Nepal heading for major political crisis

More than two years after a Constituent Assembly was elected to help guide Nepal out of years of civil war and political upheaval, the constitution it was supposed to draft remains unwritten amid endless political bickering.

On May 28, the Assembly's tenure — and the provisional constitution governing the nation — expires. Without a new constitution or an extension of that deadline, chaos is almost certain.

With the deadline approaching, the former Maoist rebels who now control the largest party in parliament have repeatedly shut down the streets of Katmandu with protests, demanding they be given the reigns of power.
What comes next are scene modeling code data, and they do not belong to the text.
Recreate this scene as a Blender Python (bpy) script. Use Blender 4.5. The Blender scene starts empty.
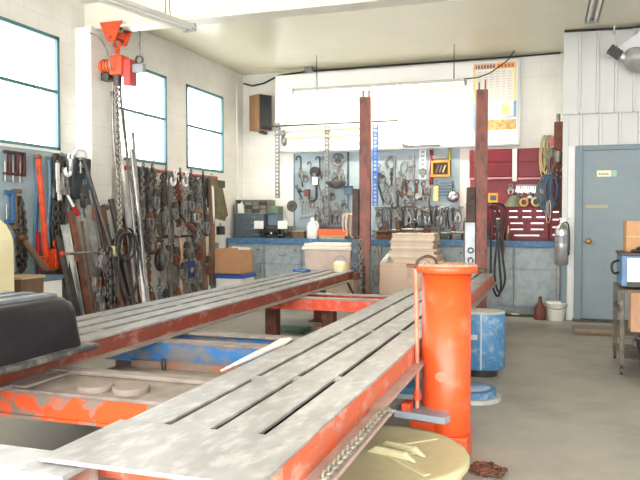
import bpy, math, random
from math import pi, sin, cos, radians as R
from mathutils import Vector as V, Matrix as M

rnd = random.Random(7)
sc = bpy.context.scene
COL = sc.collection
# ------------------------------------------------------------------ camera
FPX, EYE = 706.0, 1.25
YAW = math.atan2(235.0, FPX)
PITCH = -math.atan2(22.0, FPX)
fw = V((-sin(YAW)*cos(PITCH), cos(YAW)*cos(PITCH), sin(PITCH)))
rt = V((cos(YAW), sin(YAW), 0.0))
up = rt.cross(fw)
EYEP = V((0, 0, EYE))
cd = bpy.data.cameras.new('camera'); cam = bpy.data.objects.new('camera', cd); COL.objects.link(cam)
cd.sensor_width = 36.0; cd.lens = 36.0*FPX/640.0; cd.clip_start = 0.05; cd.clip_end = 200
cam.location = EYEP; cam.rotation_euler = (pi/2+PITCH, 0, YAW)
sc.camera = cam

def ray(px, py): return fw + rt*((px-320)/FPX) - up*((py-240)/FPX)
def onY(px, py, y): d = ray(px, py); return EYEP + d*(y/d.y)
def onX(px, py, x): d = ray(px, py); return EYEP + d*(x/d.x)
def onZ(px, py, z): d = ray(px, py); return EYEP + d*((z-EYE)/d.z)

# ------------------------------------------------------------------ materials
def lin(h):
    h = h.lstrip('#'); c = [int(h[i:i+2], 16)/255 for i in (0, 2, 4)]
    return tuple(v/12.92 if v <= 0.04045 else ((v+0.055)/1.055)**2.4 for v in c) + (1.0,)

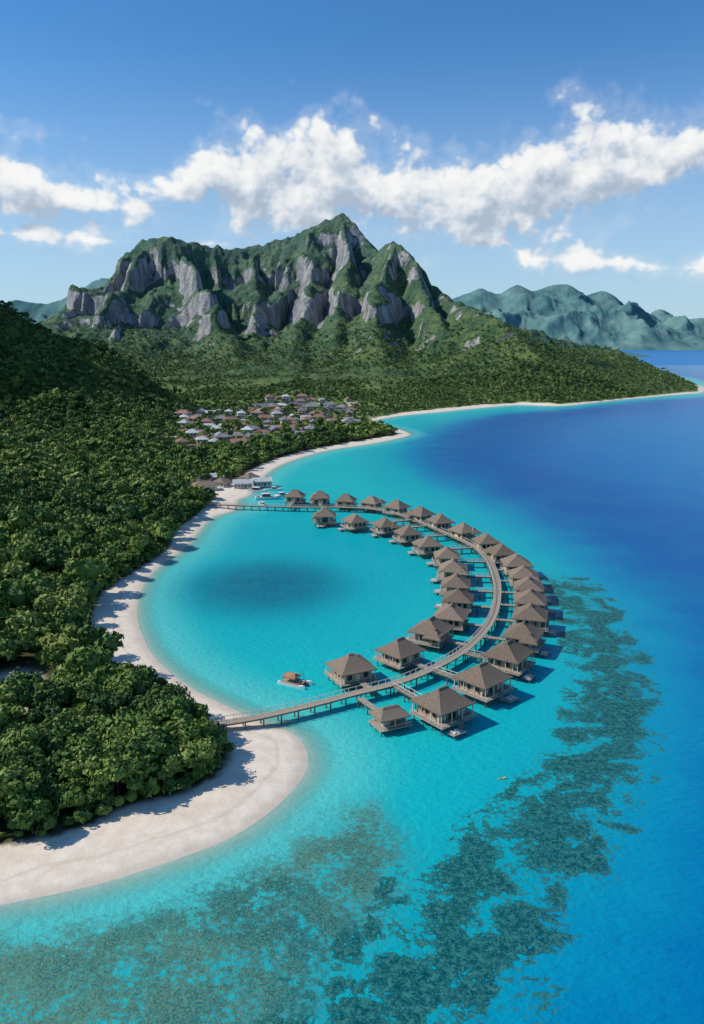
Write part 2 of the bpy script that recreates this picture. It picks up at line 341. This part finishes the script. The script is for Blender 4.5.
def water_material():
    m,T,b,o=newmat('water');pos=T.n('NewGeometry').outputs['Position'];py=T.n('SeparateXYZ',{0:pos}).outputs[1]
    ds=T.attr('ds');dd=T.attr('dd');cb=T.attr('cb');cf=T.attr('cf');lg=T.attr('lagoon_hole');lw=T.attr('lagoon')
    nL=T.noise(pos,.03,4.,.6);nM=T.noise(pos,.16,5.,.62);nS=T.noise(pos,.9,5.,.65);nT=T.noise(pos,2.8,3.,.65)
    q=T.m('MULTIPLY_ADD',T.m('SUBTRACT',nL,.5),26.,dd);q=T.m('MULTIPLY_ADD',T.m('SUBTRACT',nM,.5),9.,q)
    c=T.ramp(T.map(q,-250.,50.,smooth=False),DEEP)
    c=T.mix(T.m('MULTIPLY',T.map(nL,.42,.6),.12),c,(.002,.26,.38))
    c=T.mix(T.m('MULTIPLY',lw,.62),c,(.002,.325,.40))
    pale=T.map(ds,0.,22.,1.,0.);c=T.mix(T.m('MULTIPLY',pale,.68),c,(.15,.58,.51))
    c=T.mix(T.m('MULTIPLY',lg,T.map(T.m('MULTIPLY_ADD',nM,.6,nS),.55,1.0,.72,.98)),c,(.006,.135,.205))
    k=T.m('MULTIPLY_ADD',nM,.9,T.m('MULTIPLY',nS,.9));k=T.m('MULTIPLY_ADD',nT,.9,k)
    kk=T.m('MULTIPLY_ADD',cf,.22,k)
    f1=T.m('MULTIPLY',cf,T.map(kk,1.40,1.54));coral1=T.mix(T.map(T.m('MULTIPLY_ADD',nL,.6,nT),.65,.95),(.008,.080,.082),(.13,.225,.14))
    c=T.mix(T.m('MULTIPLY',cf,.25),c,(.03,.29,.28))
    c=T.mix(T.m('MULTIPLY',f1,.88),c,coral1)
    nP=T.noise(pos,.13,4.,.58,.5)
    kb=T.m('MULTIPLY_ADD',T.m('SUBTRACT',nP,.49),5.0,cb);kb=T.m('MULTIPLY_ADD',T.m('SUBTRACT',nS,.5),3.2,kb);kb=T.m('MULTIPLY_ADD',T.m('SUBTRACT',nT,.5),1.2,kb);kb=T.m('MULTIPLY',kb,T.map(cb,.02,.25))
    f2=T.map(kb,.42,.62);coral2=T.mix(T.map(T.m('MULTIPLY_ADD',nT,.8,nS),.75,1.1),(.002,.045,.058),(.040,.195,.165))
    c=T.mix(T.m('MULTIPLY',cb,.30),c,(.004,.24,.28))
    c=T.mix(T.m('MULTIPLY',f2,.92),c,coral2)
    fo=T.m('MULTIPLY_ADD',T.m('SUBTRACT',nM,.5),3.4,ds);fm=T.m('MULTIPLY',T.map(fo,.0,.5),T.map(fo,.6,1.5,1.,0.));fm=T.m('MULTIPLY',fm,T.map(nM,.35,.6,.2,.8))
    c=T.mix(T.m('MULTIPLY',fm,.5),c,(.75,.80,.78))
    T.l.new(c,b.inputs['Base Color']);b.inputs['Roughness'].default_value=.2;b.inputs['IOR'].default_value=1.33;b.inputs['Specular IOR Level'].default_value=.04
    w1=T.noise(T.vm('MULTIPLY',pos,(1,1.8,1)),.55,4.,.6)
    hgt=T.m('MULTIPLY_ADD',w1,.50,T.m('MULTIPLY',nM,.3));hgt=T.m('MULTIPLY_ADD',nS,.12,hgt)
    T.l.new(T.n('Bump',{'Height':hgt,'Strength':T.map(py,500.,2500.,.9,.05),'Distance':1.}).outputs[0],b.inputs['Normal'])
    a=T.map(ds,-.6,7.,.25,1.);tr=T.n('BsdfTransparent',{'Color':(.85,.97,.96,1)})
    a=T.m('MAXIMUM',a,T.m('MULTIPLY',fm,.6))
    T.l.new(T.n('MixShader',{0:a,1:tr.outputs[0],2:b.outputs[0]}).outputs[0],o.inputs[0]);return m
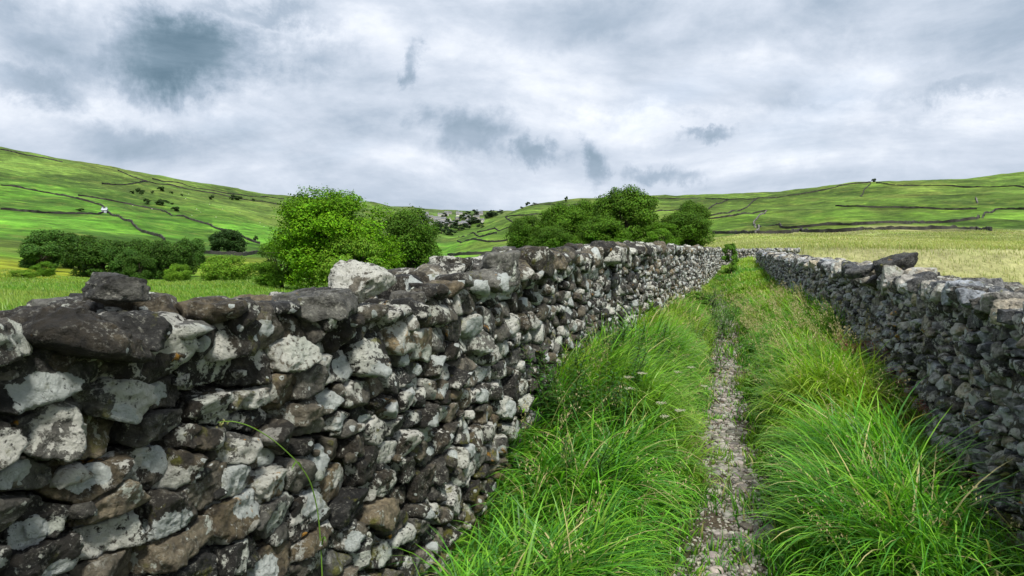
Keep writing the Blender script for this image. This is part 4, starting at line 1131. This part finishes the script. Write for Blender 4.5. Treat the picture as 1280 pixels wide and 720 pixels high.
# shrub on the end of the left wall by the lane bend
sh = tree_meshes(12, 1.0, 0.36, 5000, 0.042, (0.085, 0.20, 0.02), nclump=22, low=0.0)
def put_shrub(px, ptop, Y, w, label):
    x = (px - 640) / F * Y; z = float(lane_h(np.array([x]), np.array([Y]))[0]) if Y < 33 else float(H(np.array([x]), np.array([Y]))[0])
    tz = EYE + (HZ - ptop) * Y / F; hh = tz - z; s = (w / 2 * Y / F) / 0.36
    r = empty('shrub', (x, Y, z), label, 'shrub'); r.scale = (s, s, hh); obj('trunk', sh[0], r); obj('crown', sh[1], r)
put_shrub(913, 302, 26.5, 22, 'green leafy shrub at the far end of the left wall where the lane narrows')
put_shrub(868, 365, 14.0, 46, 'low bushy green shrub in the left verge halfway along the lane')
put_shrub(800, 372, 9.2, 50, 'green shrub in the verge against the farther left wall')

# ---- far bushes, each low detail
fb = tree_meshes(31, 5, 3.4, 1100, 0.6, (0.028, 0.060, 0.016), nclump=16, low=0.0)
fb2 = tree_meshes(32, 8, 4.0, 1300, 0.7, (0.034, 0.066, 0.026), nclump=16, low=0.0)
def far_bush(px, py, w, h, label, group, mm=fb, hh0=5, rw0=3.4, name='hill_bush', cat='bush', y0=100):
    p = hit(px, py, y0); m = p[1] / F
    r = empty(name, Vector(p) - Vector((0, 0, 0.3)), label, cat, group); r.scale = (w * m / 2 / rw0,) * 2 + (h * m / hh0,)
    r.rotation_euler = (0, 0, random.uniform(0, 6.28))
    obj('trunk', mm[0], r); obj('crown', mm[1], r)
GL = 'bushes dotted over the left hillside'
for (px, py, w, h) in [(174, 243, 13, 8), (165, 242, 6, 4), (191, 242, 5, 4), (201, 239, 9, 6), (214, 242, 5, 3), (184, 255, 10, 7), (204, 257, 15, 8), (197, 256, 7, 5), (215, 256, 5, 3),
                       (219, 264, 11, 6), (265, 250, 8, 6), (292, 249, 10, 6), (299, 251, 12, 6), (289, 250, 6, 4), (317, 252, 5, 4), (320, 303, 7, 9), (101, 264, 11, 4), (227, 245, 4, 3)]:
    far_bush(px, py, w, h, 'small dark bush dotted on the open left hillside', GL)
for (px, py, w, h) in [(708, 252, 5, 7), (660, 256, 7, 5), (668, 256, 6, 3), (1092, 228, 6, 5), (652, 261, 6, 3)]:
    far_bush(px, py, w, h, 'tiny dark bush standing on the skyline of the right hill', 'bushes on the right skyline')
for k in range(24):
    px = random.uniform(497, 628); py = random.uniform(268, 287) + (3 if px < 560 else 0)
    if px > 602: py = min(py, 266 + (628 - px) * 0.4)
    far_bush(px, py, random.uniform(8, 16), random.uniform(5, 9), 'dark tree among the houses of the distant village', 'trees around the far village', fb2, 8, 4.0, 'village_tree', 'tree', 1000)
for (px, py, w, h) in [(562, 294, 18, 12), (552, 292, 16, 12), (574, 288, 14, 8), (585, 283, 16, 8), (595, 279, 14, 7), (545, 288, 16, 12), (567, 285, 12, 8)]:
    far_bush(px, py, w, h, 'dark tree in the wooded valley below the distant village', 'trees below the far village', fb2, 8, 4.0, 'valley_tree', 'tree', 600)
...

The government has resisted, but still needs Maoist votes to come to a resolution.

"The prime minister has been meeting leaders from various political parties and even the president to work out a solution," Law Minister Prem Bahadur Singh said. "There is no alternative to extending the Constituent Assembly or the country will plunge into a crisis."

The status of the government becomes unclear if there is no extension. However, Prime Minister Madhav Kumar Nepal has insisted he will not step down, even without one.

Political crises are nothing new to Nepal, which faced 10 years of fighting between government forces and Maoist rebels. In 2006, the Maoists gave up their armed revolt and joined the peace process.

Then-King Gyanendra, who had seized absolute power in 2005, was forced to give up authoritarian rule in 2006 after weeks of street protests. He was soon stripped of all his powers. In 2008, Nepal was declared a republic, the Constituent Assembly was elected and the centuries-old monarchy was ended.

The Maoists won top billing in that vote, and led a coalition government that appeared on target to draft the new constitution and cement peace, stability and democracy to this Himalayan nation.

But nine months later, the Maoist prime minister resigned — though the Maoists kept their seats in the Assembly — amid a dispute with the president.

Since then, the Maoists have been protesting both inside the Assembly and in the streets, demanding that the new prime minister step down and that they be returned to power. Meanwhile, disputes over the shape of the constitution have stymied the drafting process.

To extend the provisional constitution would require a two-thirds vote of parliament, but with the Maoists in control of 40 percent of the seats, no deal can be sealed without their agreement.

Lilamani Pokhrel, a top Maoist leader, said there will be no negotiations until the prime minister steps down.

"The base line for ending the stalemate is the prime minister's resignation, everything else comes only after that," Pokhrel said.

Once he quits, the Maoists say they're ready to discuss anything — the peace process, the constitution and the formation of a new government.

But the squabbling between the top three parties — the Communist Party of Nepal (Maoist), the Nepali Congress and the Communist Party of Nepal (United Marxist Leninist) — has nearly frozen the political process.

Negotiators from those three parties have been meeting this week in informal sessions, but Ram Sharan Mahat of the Nepali Congress said there had been little progress.

Constitutional expert Bhimarjun Acharya said it was the parties' incompetence that brought the country to the point of political vacuum.

"These parties are the reason why the assembly failed to write the constitution. A new constitution cannot be made until these parties agree in theory what the new constitution will be and are genuinely sincere," he said.